When operated using pure water, Evoloh’s electrolyzers provide the lowest capital and operating costs for green hydrogen production. With power ratings up to 5 MW (2 tonnes per day) for a single stack, and 50 MW (20 tonnes per day) for a single containerized module, Evoloh’s stacks are designed for large-scale power-to-hydrogen facilities.
The Massachusetts plant will be called Evoloh’s Manufacturing Center of Excellence and will combine development facilities and staff with a single line of Evoloh’s high-speed manufacturing process. When fully operational, this facility will have a capacity for up to 3.75 GW per year of electrolyzer stacks, making it the largest in the world. Facility work will begin later this year with manufacturing to commence in 2025. Evoloh’s second manufacturing plant, planned to break ground in 2026, will have the capacity to make up to 15 GW per year of electrolyzer stacks.
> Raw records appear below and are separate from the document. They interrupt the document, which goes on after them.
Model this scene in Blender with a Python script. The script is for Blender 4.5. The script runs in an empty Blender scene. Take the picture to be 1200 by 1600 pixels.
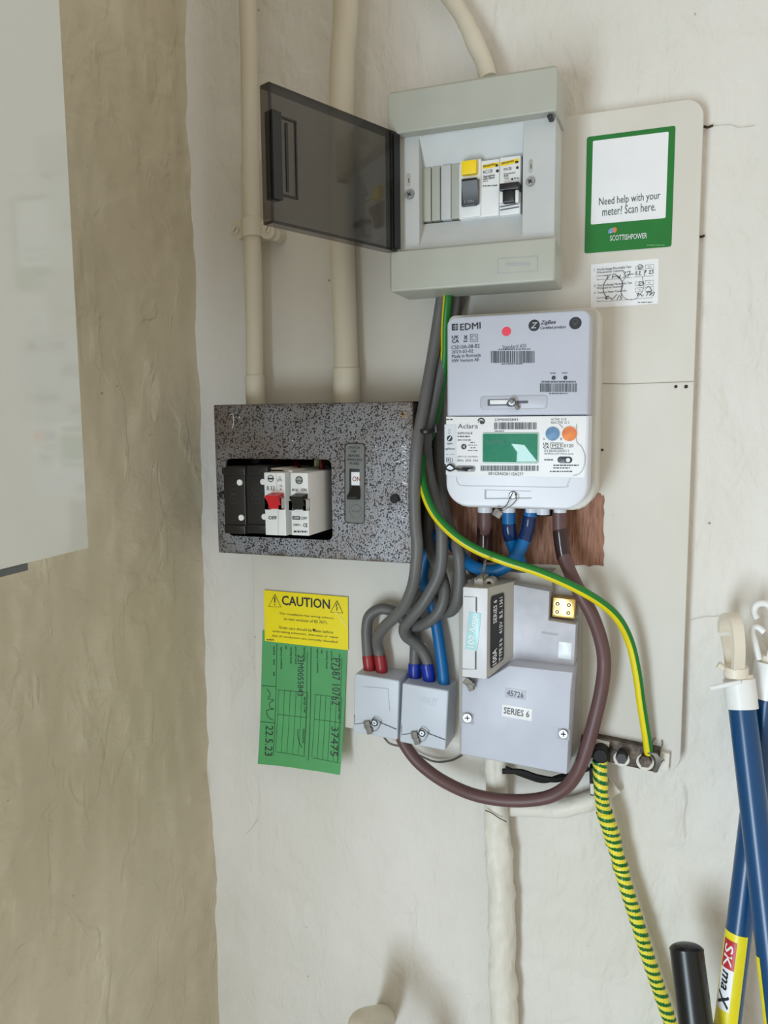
import bpy, bmesh, math, random
from mathutils import Vector, Matrix, noise
random.seed(7)
PI = math.pi
scene = bpy.context.scene
COL = scene.collection

# ------------------------------------------------------------------ camera
F = 1219.0
def nrm(v): return Vector(v).normalized()
XW = nrm((3300, 110, -F)); DN = nrm((100, 10500, F))
DN = (DN - XW * DN.dot(XW)).normalized()
FW = XW.cross(DN)
# camera axes expressed in the world (X right along the wall, Y into the wall, Z up)
def c2w(v): v = Vector(v); return Vector((v.dot(XW), v.dot(FW), -v.dot(DN)))
CAM = Vector((0, -0.80, 1.45))
cam = bpy.data.cameras.new('camera'); camo = bpy.data.objects.new('camera', cam); COL.objects.link(camo)
r_, u_, b_ = c2w((1, 0, 0)), c2w((0, -1, 0)), c2w((0, 0, -1))
m3 = Matrix((r_, u_, b_)).transposed()
camo.matrix_world = Matrix.Translation(CAM) @ m3.to_4x4()
cam.sensor_fit = 'VERTICAL'; cam.sensor_height = 32; cam.lens = F / 1600 * 32
cam.clip_start = 0.02
scene.camera = camo

# ------------------------------------------------------------------ light
world = bpy.data.worlds.new('world'); scene.world = world; world.use_nodes = True
bg = world.node_tree.nodes['Background']
bg.inputs[0].default_value = (1.0, 0.93, 0.81, 1); bg.inputs[1].default_value = 0.66
def area(name, loc, target, sx, sy, power, color):
    l = bpy.data.lights.new(name, 'AREA'); l.shape = 'RECTANGLE'; l.size = sx; l.size_y = sy
    l.energy = power; l.color = color
    o = bpy.data.objects.new(name, l); COL.objects.link(o); o.location = loc
    o.rotation_euler = (Vector(target) - Vector(loc)).to_track_quat('-Z', 'Y').to_euler()
    return o
area('daylight_window', (-0.72, -1.85, 0.74), (-0.1, 0, 1.0), 0.78, 1.15, 46, (0.74, 0.89, 1.0))
vs = scene.view_settings
vs.view_transform = 'Standard'; vs.look = 'None'; vs.exposure = 0.10; vs.gamma = 1.0; vs.use_curve_mapping = False

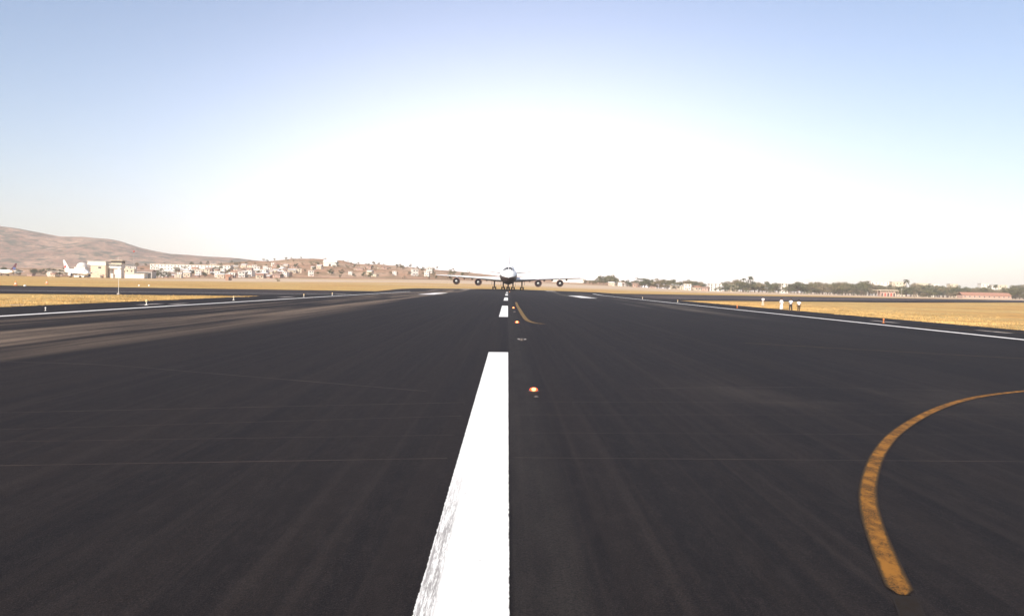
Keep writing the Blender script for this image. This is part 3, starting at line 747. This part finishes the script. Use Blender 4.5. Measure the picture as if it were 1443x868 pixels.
while px < 1475:     # a farther row closing the gaps
    Y = rd.uniform(1080, 1180)
    H = (hor(px) - interp(TOPS, px)) * Y / F * .8 + CH - zt(Xof(px, Y), Y)
    if H > 3: put(SP, px, Y, H, 'T', 'farther trees behind the belt on the right', rd=rd, sx=1.3)
    px += rd.uniform(7, 10)
px = 862
while px < 1475:
    Y = rd.uniform(920, 950)
    if not (1226 < px < 1270) and rd.random() < (.95 if px > 1010 else .7):
        H = ((hor(px) - interp(TOPS, px)) * Y / F + 3) * rd.uniform(.5, .85)
        if 1355 < px < 1430: H = min(H, 4.5)
        if H > 2: put(SP + TP[:2], px, Y, H, 'lower bush at the foot of the tree belt on the right', 'bushes in front of the tree belt', rd=rd, cat='bush', sx=1.4)
    px += rd.uniform(4, 7)
for _ in range(130):   # settlement and slope
    px = rd.uniform(176, 660); Y = rd.uniform(915, 1330)
    put(TP + SP, px, Y, rd.uniform(3.2, 7.5), 'small dusty tree between the houses and scrub left of the jumbo', 'trees scattered through the settlement and slope', True, rd)
for px in (575, 601, 495, 505, 535, 560, 616, 350, 369, 405, 425, 455, 640, 385, 480, 520, 588):   # skyline of the red hill
    put(TP, px + rd.uniform(-3, 3), rd.uniform(1400, 1470), rd.uniform(3.5, 7.5), 'dark tree standing on the crest of the reddish hill', 'trees on the reddish crest', True, rd)
for _ in range(26):
    px = rd.uniform(-30, 100); put(TP, px, rd.uniform(900, 1010), rd.uniform(6, 9), 'dark green tree behind the parked jets at the far left', 'trees at the far left', True, rd)
for px, H in ((206, 9), (216, 8), (222, 9.5), (231, 7.5), (238, 7), (182, 8)):
    put(TP[:2], px, 880, H, 'green tree right of the low white annex', 'trees scattered through the settlement and slope', rd=rd)
for _ in range(60):
    px = rd.uniform(330, 640); Y = rd.uniform(1000, 1440)
    put(SP, px, Y, rd.uniform(1.6, 3.6), 'small shrub on the reddish scrub slope', 'shrubs on the scrub slope', True, rd, 'bush', 1.3)
put(SP, 391, 600, 2.4, 'round dark bush alone on the yellow field, right of the brick red hut', None, rd=rd, cat='bush', sx=1.6)
put(SP, 84, 690, 1.3, 'low dark bush added over a dark patch on the orange grass below the parked jet', None, rd=rd, cat='bush', sx=4.5)  # added bush, standing in for a dark patch on the grass
pp = None
for px, Y, H, lab in ((1057, 930, 19, 'tallest dark palm of the pair left of the four people'), (1048, 930, 16.5, 'shorter palm of the pair left of the four people'), (1277, 960, 21, 'lone tall palm above the tree belt behind the pavilion'), (1404, 980, 17.5, 'slim palm in front of the white blocks at far right'), (1395, 1000, 16, 'shorter palm left of the slim palm at far right')):
    if pp is None: pp = make_palm(3); o = pp
    else: o = copy_tree(pp)
    o.location = place(px, Y); s_ = H / 15; o.scale = (s_, s_, s_); o.rotation_euler = (0, 0, rd.uniform(0, 6)); tag(o, lab, 'palm tree')

# ------------------------------------------------------------------ masts
x, y, z = *gp(167, 415), 0; z = zt(x, y)
m_ = empty('mast', (x, y, z)); tag(m_, 'slender white pole on the grass island in front of the control tower', 'mast')
MB().tube((0, 0, -.1), (0, 0, 4.0), .035, .02).obj('pole', M_post, m_)
MB().box(-.18, .18, -.18, .18, -.1, .22).obj('base', M_conc, m_); MB().box(-.12, .12, -.03, .03, 3.4, 3.95).obj('panel', M_post, m_)
q = place(189, 900); m_ = empty('obstruction_mast', q); tag(m_, 'tall thin mast with a red lamp box on top behind the annex', 'mast')
MB().tube((0, 0, 0), (0, 0, 27), .18, .12).obj('pole', M_wall[4], m_); MB().lathe([(.02, 27), (.7, 27.1), (.8, 28), (.6, 28.8), (.02, 29)], n=12).obj('lamp_box', M_red, m_, True)
q = place(1271, 700); m_ = empty('mast', q); tag(m_, 'thin grey pole on the far grass right of the pavilion', 'mast')
MB().tube((0, 0, 0), (0, 0, 7), .12, .07).obj('pole', M_wall[4], m_); MB().box(-.6, .6, -.05, .05, 6.2, 6.6).obj('crossbar', M_wall[4], m_)

# ------------------------------------------------------------------ runway lamps
ORD = ['nearest', 'second nearest', 'third nearest', 'fourth', 'fifth']
def inset(X, Y, lit):
    o = empty('inset_light', (X, Y, zt(X, Y) + .012))
    MB().lathe([(.125, 0), (.125, .008), (.105, .016), (.09, .018), (.02, .018)], n=24).obj('rim', M_steel, o, True)
    MB().lathe([(.092, .015), (.095, .035), (.085, .06), (.05, .078), (.01, .082)], n=20).obj('lens', M_lens_halo if lit else M_steel, o, True)  # lit lens glows orange in place of the lamp's halo
    if lit: MB().lathe([(.01, -.035), (.04, -.028), (.055, 0), (.04, .026), (.01, .034)], (0, -.07, .050), n=16).obj('lamp', M_glow, o, True)
    return o
for i, Y in enumerate((16.6, 47, 77.5, 275)):
    o = inset(.55, Y, True)
    tag(o, ('glowing orange runway light right of the near white bar', 'glowing orange runway light beyond the end of the near white bar', 'small glowing orange light by the yellow line and second white bar', 'tiny glowing orange light in front of the jumbo nose wheel')[i], 'runway light', 'centreline lights')
    o.scale = (1.15,) * 3 if i else (.82,) * 3
for Y, lab in ((15.7, 'dull unlit stud just below the nearest glowing light'), (32, 'pale unlit inset light between the two nearest glowing lights'), (66, 'small unlit inset light below the third glowing light')):
    o = inset(.57, Y, False); tag(o, lab, 'runway light', 'unlit centreline studs')
    if Y == 15.7: o.scale = (.35, .35, .35)
strip('concrete_pad', [(.42, 32.7), (.75, 32.7)], .55, M_conc, off=.02)
def edge_light(X, Y, lab, m, s_=1.0):
    o = empty('edge_light', (X, Y, zt(X, Y) + .01)); tag(o, lab, 'runway light', 'raised lights along the runway edges')
    MB().lathe([(.02, 0), (.20, .0), (.20, .03), (.06, .05), (.045, .30), (.09, .33), (.10, .36)], n=14).obj('stem', M_orange if m == 0 else M_post, o, True)
    MB().lathe([(.10, .36), (.115, .42), (.11, .52), (.06, .60), (.01, .62)], n=14).obj('globe', (M_orange, M_amber, M_post)[m], o, True); o.scale = (s_*.72,) * 3
for X, Y, lab, m, s_ in ((-33, 61, 'thin white raised light on the left edge stripe, nearest on that side', 2, .6), (-33, 78, 'cream raised light on the left shoulder, right of the white pole', 1, 1.2), (-33.4, 104, 'amber raised light where the left grass island ends', 1, 1.2),
                         (-32.5, 136, 'pale raised light on the left shoulder, third from the airliner', 1, 1.1), (-32.5, 158, 'amber raised light on the left shoulder, second from the airliner', 1, 1.1), (32.8, 74, 'orange red raised light beside a pale pad on the right shoulder', 0, .9),
                         (33.5, 124, 'small orange raised light right of the white stripe, left of the people', 0, 1), (33, 165, 'pale raised light on the right shoulder near where the taxiway joins', 1, 1.1), (32.5, 205, 'farthest pale raised light along the right edge stripe', 1, 1.1)):
    edge_light(X, Y, lab, m, s_)
for px, py, lab in ((22, 402, 'orange cone marker on the grass at the far left'), (66, 398.5, 'orange red marker on the grass below the parked jet')):
    p = gp(px, py); o = empty('marker_cone', (p.x, p.y, zt(p.x, p.y) - .05)); tag(o, lab, 'marker')
    MB().lathe([(.55, 0), (.55, .06), (.38, .07), (.22, .6), (.08, 1.1), (.01, 1.12)], n=16).obj('cone', M_orange, o, True); MB().lathe([(.30, .36), (.22, .62)], n=16).obj('band', M_post, o, True)
for px, py in ((196, 401), (210, 402), (35, 403.5)):
    p = gp(px, py); o = empty('marker_stone', (p.x, p.y, zt(p.x, p.y) - .08)); tag(o, 'small whitewashed marker block on the grass beyond the crossing runway', 'marker', 'white marker blocks')
    MB().lathe([(.3, 0), (.28, .3), (.2, .42), (.02, .45)], n=8).obj('block', M_post, o)

# ------------------------------------------------------------------ people
def skin_mesh(name, verts, edges, radii, mat_, parent=None, root=0, sub=1):
    me = bpy.data.meshes.new(name); me.from_pydata(verts, edges, []); o = bpy.data.objects.new(name, me); COL.objects.link(o)
    md = o.modifiers.new('s', 'SKIN'); md.use_smooth_shade = True
    for i, r in enumerate(radii):
        sv = me.skin_vertices[0].data[i]; sv.radius = (r, r) if isinstance(r, (int, float)) else r; sv.use_root = (i == root)
    o.modifiers.new('u', 'SUBSURF').levels = sub; o.modifiers['u'].render_levels = sub
    dg = bpy.context.evaluated_depsgraph_get(); nm = bpy.data.meshes.new_from_object(o.evaluated_get(dg)); nm.name = name
    o.modifiers.clear(); o.data = nm; nm.materials.clear(); nm.materials.append(mat_)
    if parent: o.parent = parent
    return o
def person(x, y, heading, shirt, trou, label, step=.12, robe=False, armbend=0.0, H=1.0):
    """standing figure facing -Y before heading is applied"""
    r = empty('person', (x, y, zt(x, y) - .045), heading); tag(r, label, 'person', 'people beside the runway')
    V = [(0,0,.95), (0,0,1.12), (0,-.01,1.30), (0,0,1.43), (0,-.01,1.50), (0,-.02,1.58), (0,-.02,1.68)]; E = [(0,1),(1,2),(2,3),(3,4),(4,5),(5,6)]
    Rr = [(.14,.11), (.13,.10), (.155,.105), (.10,.08), .05, (.075,.09), (.07,.085)]
    J = {}
    for k in (-1, 1):
        n = len(V); s_ = step * k
        V += [(k*.10, 0, .88), (k*.11, s_*.4 - .02, .50), (k*.12, s_, .09), (k*.125, s_ - .15, .03)]
        E += [(0, n), (n, n+1), (n+1, n+2), (n+2, n+3)]; Rr += [.10, .062, .042, .035]
        n = len(V); ab = armbend
        sh = (k*.19, 0, 1.38); el = (k*.25, .03 - s_*.3, 1.11); wr = (k*.26, -.06 - s_*.5 - ab*.15, .87 + ab*.16); pa = (k*.26, wr[1] - .03, wr[2] - .08)
        V += [sh, el, wr, pa]; E += [(3, n), (n, n+1), (n+1, n+2), (n+2, n+3)]; Rr += [.058, .042, .027, .03]
        # fingers and thumb
        for j, fx in enumerate((-.030, -.010, .010, .030)):
            m2 = len(V); ln = (.075, .09, .082, .065)[j]
            V += [(pa[0], pa[1] + fx, pa[2] - .035), (pa[0] - k*.008, pa[1] + fx - .004, pa[2] - .035 - ln*.55), (pa[0] - k*.025, pa[1] + fx - .006, pa[2] - .035 - ln)]
            E += [(n+3, m2), (m2, m2+1), (m2+1, m2+2)]; Rr += [.010, .009, .007]
        m2 = len(V); V += [(pa[0] - k*.01, pa[1] - .04, pa[2] + .01), (pa[0] - k*.02, pa[1] - .055, pa[2] - .03)]; E += [(n+3, m2), (m2, m2+1)]; Rr += [.011, .009]
        J[k] = (sh, el, wr)
    body = skin_mesh('body', V, E, Rr, M_skin, r)
    # face: eyes, nose, mouth, ears
    for k in (-1, 1):
        MB().lathe([(.001, -.010), (.010, -.004), (.010, .004), (.001, .010)], (k*.030, -.095, 1.635), 'Y', 8).obj('eye', M_hair, r, True)
        MB().lathe([(.001, -.012), (.018, -.004), (.018, .004), (.001, .012)], (k*.080, -.015, 1.625), 'X', 8).obj('ear', M_skin, r, True)
    MB().tube((0, -.095, 1.64), (0, -.122, 1.605), .008, .014, 8).obj('nose', M_skin, r, True)
    MB().box(-.024, .024, -.104, -.088, 1.572, 1.580).obj('mouth', M_cowl, r)
    hv_ = []; hf = []
    MB().lathe([(.001, .105), (.05, .095), (.083, .06), (.095, .01), (.090, -.04)], (0, .006, 1.665), 'Z', 18).obj('hair', M_hair, r, True)
    # shirt with short sleeves
    SV = [(0,0,.90), (0,0,1.08), (0,-.01,1.30), (0,0,1.42)]; SE = [(0,1),(1,2),(2,3)]; SR = [(.165,.13), (.155,.12), (.175,.125), (.09,.08)]
    for k in (-1, 1):
        sh, el, wr = J[k]; n = len(SV); SV += [sh, (sh[0]*.2 + el[0]*.8, sh[1]*.2 + el[1]*.8, sh[2]*.2 + el[2]*.8)]; SE += [(3, n), (n, n+1)]; SR += [.075, .062]
        if robe: SV.append(tuple(el[i]*.3 + wr[i]*.7 for i in range(3))); SE.append((n+1, n+2)); SR.append(.055)
    skin_mesh('shirt', SV, SE, SR, shirt, r)
    if robe:
        MB().lathe([(.17, 1.0), (.19, .8), (.22, .5), (.25, .18), (.235, .17), (.02, .9)], (0, 0, 0), 'Z', 20).obj('robe', trou, r, True)
    else:
        TV = [(0,0,.95)]; TE = []; TR = [(.15,.12)]
        for k in (-1, 1):
            n = len(TV); s_ = step * k
            TV += [(k*.10, 0, .86), (k*.11, s_*.4 - .02, .50), (k*.12, s_*.97, .12)]; TE += [(0, n), (n, n+1), (n+1, n+2)]; TR += [.115, .085, .07]
        skin_mesh('trousers', TV, TE, TR, trou, r)
    for k in (-1, 1):
        s_ = step * k
        MB().box(k*.12 - .045, k*.12 + .045, s_ - .20, s_ + .06, -.01, .075).obj('shoe', M_shoe, r)
    r.scale = (H, H, H); return r
def foot(px, py):
    q = gp(px, py); return q.x, q.y
x, y = foot(1090, 433); person(x, y + 6, R(150), M_shirtw, M_cream, 'person in a white shirt and cream trousers, leftmost of the four by the runway', .12, H=1.0)
x, y = foot(1101, 437); person(x, y, R(20), M_shirtw, M_shirtw, 'broad person dressed all in long white clothes at the runway edge', .05, robe=True, armbend=.6, H=1.03)
x, y = foot(1114, 438.5); person(x, y, R(-30), M_shirtb, M_trou, 'person in a pale blue white shirt and dark trousers, left one of the right pair', .18, armbend=.8, H=1.02)
x, y = foot(1125.5, 439.5); person(x, y, R(170), M_shirtw, M_trou2, 'slim person in a white shirt and brown trousers, rightmost of the four', .10, H=.95)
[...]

Evoloh Inc., a private green hydrogen technology company, is at the forefront of the development and commercialization of low-cost and mass-produced water electrolyzers. The company’s patent-pending electrolyzers incorporate a design for high-speed, low-cost manufacturing, making green hydrogen production possible at gigawatt scale.
NautilusTM is Evoloh’s earth-abundant, pure water electrolyzer stack platform, designed from the ground-up with the system integrator in mind. Highly scalable and based on a consistent core cell architecture, NautilusTM offers single-unit stack capacities from 20 through 2,000 kg/day and packaged stack modules of 10 and 20 tonnes per day with the smallest footprint and lowest water pressure drop in the industry.